U.S. countervailing duty (CVD) laws permit businesses to petition the Commerce Department for import duties that precisely offset the benefits bestowed by foreign government subsidies. However, since 1983, the United States has not applied countervailing duties on subsidies paid by governments in non-market economies, including China. In a recent case on coated paper from China, the Commerce Department indicated it will likely abandon that policy but the outcome is less than certain.

Moreover, although Federal Reserve Chairman Ben Bernanke has labeled Chinese currency manipulation an export subsidy, the Bush Administration has refused to apply the countervailing duty laws to these largest of all subsidies regardless of what country applies them.

For Congressman Rangel, the deal on labor standards is a first small step toward closing divisions within his own party on trade and forging a more bipartisan approach to trade policy. Watching him work gives me new respect for his skills and dedication, but let's hope his colleagues address the truly salient issues.

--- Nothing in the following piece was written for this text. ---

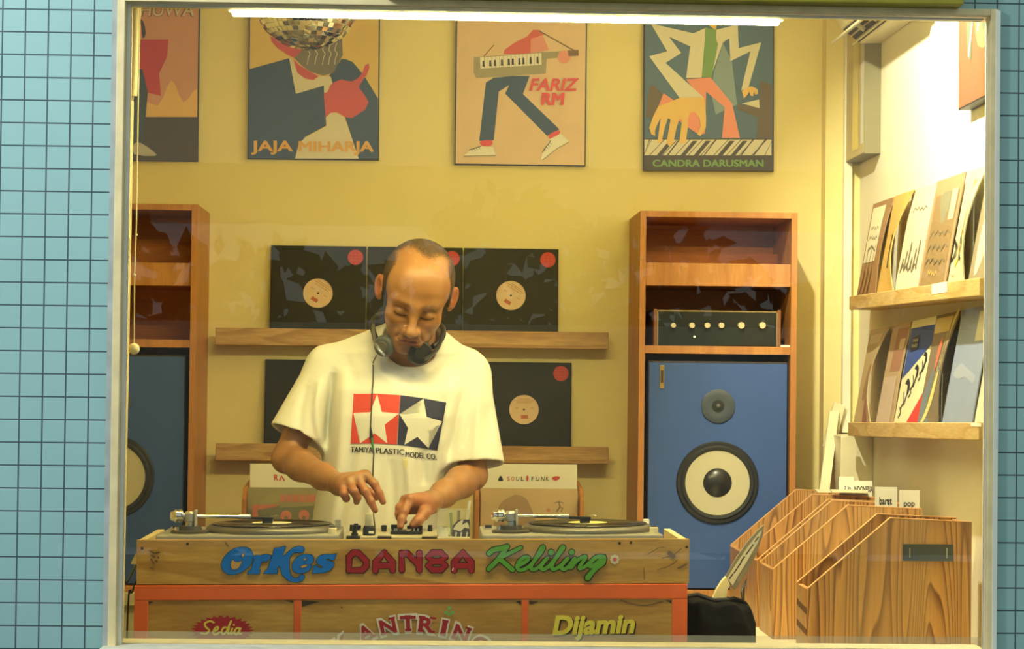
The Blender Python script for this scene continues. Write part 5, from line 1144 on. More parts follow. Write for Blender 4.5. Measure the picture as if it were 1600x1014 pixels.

In 2007, the Ways and Means Committee will be considering various changes to strengthen U.S. trade laws that defend against foreign subsidies, as well as other unfair trade practices such as dumping products in the United States at prices below their cost of production.

Hopefully, the Committee will find ways to patch the important loopholes, including currency manipulation, and give American workers a fair shake at competing in global markets. ESR

Peter Morici is a professor at the University of Maryland School of Business and former Chief Economist at the U.S. International Trade Commission.